Here's a few improvements I can think, that might work for some games, but not for others:

  • To make your items a little bit more versatile, one thing you can do is, instead of making one class for each item, make one class for each item type. To use your example, you can use one class called Potion, and use that for all potions, regardless of how much they heal. Inside the Constructor of that class, let it take an argument of how much health it heals. So to create a normal potion you would need to do (for example) new Potion(50) to make a potion that heals 50 HP, but to make a HiPotion you could use new Potion(100), which heals 100 HP.
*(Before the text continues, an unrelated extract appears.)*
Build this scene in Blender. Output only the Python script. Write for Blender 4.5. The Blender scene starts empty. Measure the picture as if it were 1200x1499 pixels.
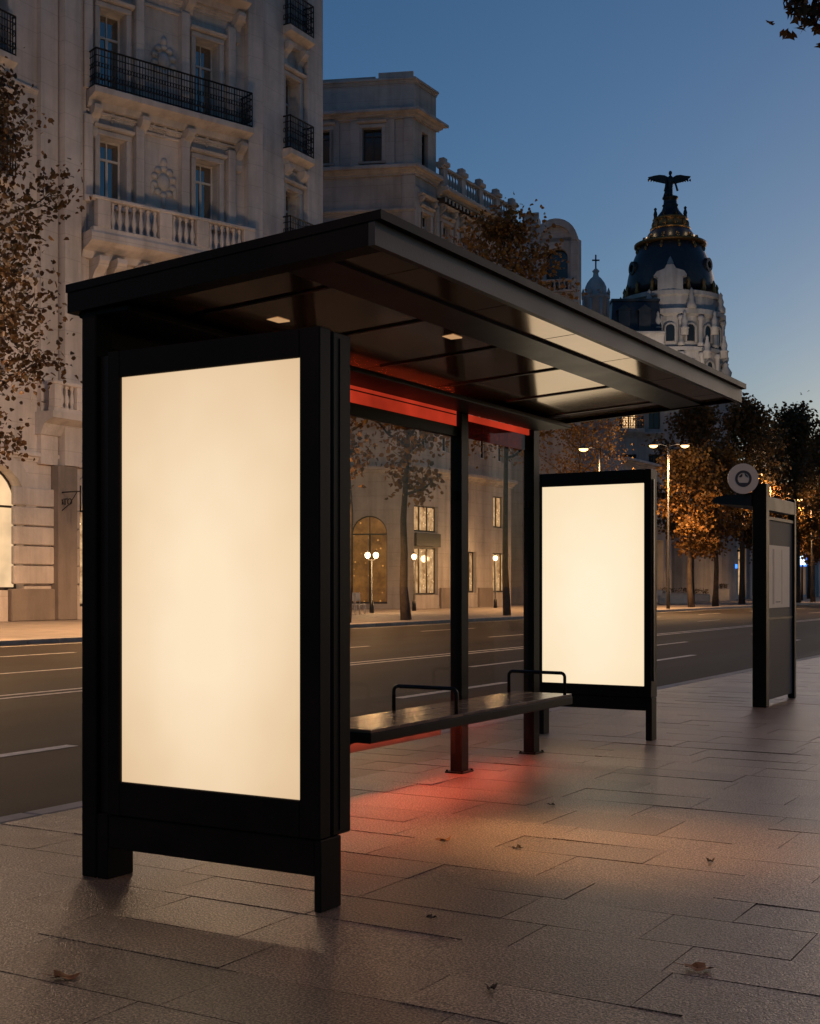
import bpy, math, random
from mathutils import Vector, Matrix
R = math.radians
PI = math.pi
random.seed(7)
S = bpy.context.scene
COL = S.collection

# ------------------------------------------------------------------ camera frame (survey helpers)
F, CX, HY = 1878.0, 600.0, 858.0
YAW = math.atan2(1109.0, 1878.0)
SN, CS = math.sin(YAW), math.cos(YAW)
CAM = Vector((2.642, -4.206, 1.3))
RIGHT, FWD = Vector((CS, SN, 0)), Vector((-SN, CS, 0))

def at(px, py, Z):                       # picture point at distance Z
    p = CAM + RIGHT * ((px - CX) / F * Z) + FWD * Z
    p.z = CAM.z + (HY - py) / F * Z
    return p
def zat(px, v):                          # distance where the column px meets the line x = -v
    k = (px - CX) / F
    return (-v - CAM.x) / (k * RIGHT.x + FWD.x)
def hz(py, Z):
    return CAM.z + (HY - py) / F * Z

# ------------------------------------------------------------------ mesh helpers
OFF = {}
class Fr:                                # facade frame: s along the wall, n outwards, z up
    def __init__(s, p, d):
        s.p = Vector((p[0], p[1], 0)); s.d = Vector((d[0], d[1], 0)).normalized()
        s.n = Vector((s.d.y, -s.d.x, 0))
    def __call__(s, a, n, z):
        q = s.p + s.d * a + s.n * n
        return (q.x, q.y, z)
    def ang(s): return math.atan2(s.d.y, s.d.x)
    def sx(s, px):                       # where the picture column px meets this wall
        k = (px - CX) / F
        r = RIGHT * k + FWD
        # CAM + r t = p + d a
        b = s.p - Vector((CAM.x, CAM.y, 0))
        det = r.x * (-s.d.y) + s.d.x * r.y
        t = (b.x * (-s.d.y) + s.d.x * b.y) / det
        a = (r.x * b.y - r.y * b.x) / det
        return a, t
    def s(s_, px): return s_.sx(px)[0]
    def z(s_, px, py): return hz(py, s_.sx(px)[1])

W = Fr((0, 0), (1, 0)); W.n = Vector((0, 1, 0))       # plain world frame

class MB:
    def __init__(s): s.v = []; s.f = []; s.sm = []
    def add(s, vs, fs, smooth=False):
        o = len(s.v); s.v += [tuple(p) for p in vs]
        s.f += [tuple(i + o for i in q) for q in fs]; s.sm += [smooth] * len(fs)
        return s
    def box(s, a0, a1, n0, n1, z0, z1, fr=W, top=0.0, bev=0.0):
        if a0 > a1: a0, a1 = a1, a0
        if n0 > n1: n0, n1 = n1, n0
        if z0 > z1: z0, z1 = z1, z0
        if bev > 0:
            b = min(bev, (a1-a0)*.45, (n1-n0)*.45, (z1-z0)*.45)
            P = []; idx = {}
            for i, X in enumerate((a0, a1)):
                for j, Y in enumerate((n0, n1)):
                    for k, Z in enumerate((z0, z1)):
                        sx, sy, sz = (1, -1)[i], (1, -1)[j], (1, -1)[k]
                        for ax in range(3):
                            q = [X + sx*b, Y + sy*b, Z + sz*b]; q[ax] = (X, Y, Z)[ax]
                            idx[(i, j, k, ax)] = len(P); P.append(fr(*q))
            fs = []
            for i in (0, 1):
                fs.append([idx[(i, j, k, 0)] for j, k in ((0,0),(1,0),(1,1),(0,1))][::(1 if i else -1)])
                fs.append([idx[(j, i, k, 1)] for j, k in ((0,0),(1,0),(1,1),(0,1))][::(-1 if i else 1)])
                fs.append([idx[(j, k, i, 2)] for j, k in ((0,0),(1,0),(1,1),(0,1))][::(1 if i else -1)])
            for i in (0, 1):
                for j in (0, 1):
                    f = 1 if (i ^ j) else -1
                    fs.append([idx[(i,j,0,0)], idx[(i,j,1,0)], idx[(i,j,1,1)], idx[(i,j,0,1)]][::f])
                    fs.append([idx[(i,0,j,0)], idx[(i,0,j,2)], idx[(i,1,j,2)], idx[(i,1,j,0)]][::f])
                    fs.append([idx[(0,i,j,1)], idx[(1,i,j,1)], idx[(1,i,j,2)], idx[(0,i,j,2)]][::f])
                    for k in (0, 1):
                        g = 1 if (i ^ j ^ k) else -1
                        fs.append([idx[(i,j,k,0)], idx[(i,j,k,1)], idx[(i,j,k,2)]][::g])
            return s.add(P, fs)
        t = top
        vs = [fr(a0,n0,z0), fr(a1,n0,z0), fr(a1,n1,z0), fr(a0,n1,z0),
              fr(a0+t,n0+t,z1), fr(a1-t,n0+t,z1), fr(a1-t,n1-t,z1), fr(a0+t,n1-t,z1)]
        return s.add(vs, [(3,2,1,0),(4,5,6,7),(0,1,5,4),(1,2,6,5),(2,3,7,6),(3,0,4,7)])
    def hexa(s, vs):
        return s.add(vs, [(3,2,1,0),(4,5,6,7),(0,1,5,4),(1,2,6,5),(2,3,7,6),(3,0,4,7)])
    def quad(s, a, b, c, d): return s.add([a, b, c, d], [(0,1,2,3)])
    def prism(s, poly, n0, n1, fr=W, plane='sz'):      # polygon in (s,z), thickness n0..n1
        k = len(poly)
        vs = [fr(a, n1, z) for a, z in poly] + [fr(a, n0, z) for a, z in poly]
        fs = [tuple(range(k)), tuple(range(2*k-1, k-1, -1))]
        fs += [(i, i+k, (i+1) % k + k, (i+1) % k) for i in range(k)]
        return s.add(vs, fs)
    def mould(s, prof, a0, a1, fr=W, e0=0.0, e1=0.0):  # profile of (n,z) swept along s; e = how far the ends follow the profile (mitre)
        k = len(prof)
        vs = [fr(a0 - n*e0, n, z) for n, z in prof] + [fr(a1 + n*e1, n, z) for n, z in prof]
        fs = [(i, i+1, i+1+k, i+k) for i in range(k-1)] + [tuple(range(k-1, -1, -1)), tuple(range(k, 2*k))]
        return s.add(vs, fs)
    def lathe(s, prof, c=(0,0,0), n=16, a0=0, a1=2*PI, smooth=True, sx=1.0, sy=1.0):
        full = abs(a1 - a0 - 2*PI) < 1e-6
        m = n if full else n + 1
        vs = []
        for r, z in prof:
            for i in range(m):
                t = a0 + (a1 - a0) * i / n
                vs.append((c[0] + r*math.cos(t)*sx, c[1] + r*math.sin(t)*sy, c[2] + z))
        fs = []
        for j in range(len(prof)-1):
            for i in range(n):
                i2 = (i+1) % m
                fs.append((j*m+i, j*m+i2, (j+1)*m+i2, (j+1)*m+i))
        if full and prof[0][0] > 1e-4: fs.append(tuple(range(m-1, -1, -1)))
        if full and prof[-1][0] > 1e-4: fs.append(tuple((len(prof)-1)*m + i for i in range(m)))
        return s.add(vs, fs, smooth)
    def tube(s, pts, rad, n=8, smooth=True, cap=True):
        pts = [Vector(p) for p in pts]
        if not isinstance(rad, (list, tuple)): rad = [rad]*len(pts)
        vs = []; up = None
        for i, p in enumerate(pts):
            d = (pts[min(i+1, len(pts)-1)] - pts[max(i-1, 0)]).normalized()
            if up is None:
                up = Vector((0,0,1)) if abs(d.z) < .9 else Vector((1,0,0))
            x = d.cross(up).normalized(); y = x.cross(d).normalized(); up = y
            for k in range(n):
                t = 2*PI*k/n
                vs.append(p + (x*math.cos(t) + y*math.sin(t))*rad[i])
        fs = [(i*n+k, i*n+(k+1) % n, (i+1)*n+(k+1) % n, (i+1)*n+k) for i in range(len(pts)-1) for k in range(n)]
        if cap: fs += [tuple(range(n-1, -1, -1)), tuple((len(pts)-1)*n+k for k in range(n))]
        return s.add(vs, fs, smooth)
    def blob(s, c, r, n=8, m=6):                        # ellipsoid
        vs = []; fs = []
        for j in range(m+1):
            t = PI*j/m
            for i in range(n):
                a = 2*PI*i/n
                vs.append((c[0]+r[0]*math.sin(t)*math.cos(a), c[1]+r[1]*math.sin(t)*math.sin(a), c[2]-r[2]*math.cos(t)))
        for j in range(m):
            for i in range(n):
                fs.append((j*n+i, j*n+(i+1) % n, (j+1)*n+(i+1) % n, (j+1)*n+i))
        return s.add(vs, fs, True)
    def mesh(s, name, mats, off=(0,0,0)):
        me = bpy.data.meshes.new(name)
        o = Vector(off)
        me.from_pydata([tuple(Vector(v)-o) for v in s.v], [], s.f)
        me.polygons.foreach_set('use_smooth', s.sm)
        for m in (mats if isinstance(mats, (list, tuple)) else [mats]): me.materials.append(m)
        me.update()
        return me
    def build(s, name, mat, parent=None, label=None, kind=None):
        off = OFF.get(parent.name, Vector((0,0,0))) if parent else Vector((0,0,0))
        ob = bpy.data.objects.new(name, s.mesh(name, mat, off))
        COL.objects.link(ob)
        if parent: ob.parent = parent
        OFF[ob.name] = off
        if label: ob['label'] = label
        if kind: ob['kind'] = kind
        return ob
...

  • Similar to the note above, instead of using raw numbers (like new Potion(50) above) you can use a variable to create "Variations" of an item. In the potion example, you could do something like new Potion(1), to create a "level 1" potion, which heals 50HP, and new Potion(2) to create a "level 2" potion, which is now called HiPotion instead, and heals more HP.

These improvements can create a range of items without duplicating as much code. Think about it this way, Potion and HiPotion both do the same thing (I assume on your game at least), just with different values, in that case do they really need to duplicate the code of their behaviour? This logic can also be applied for weapons and armor.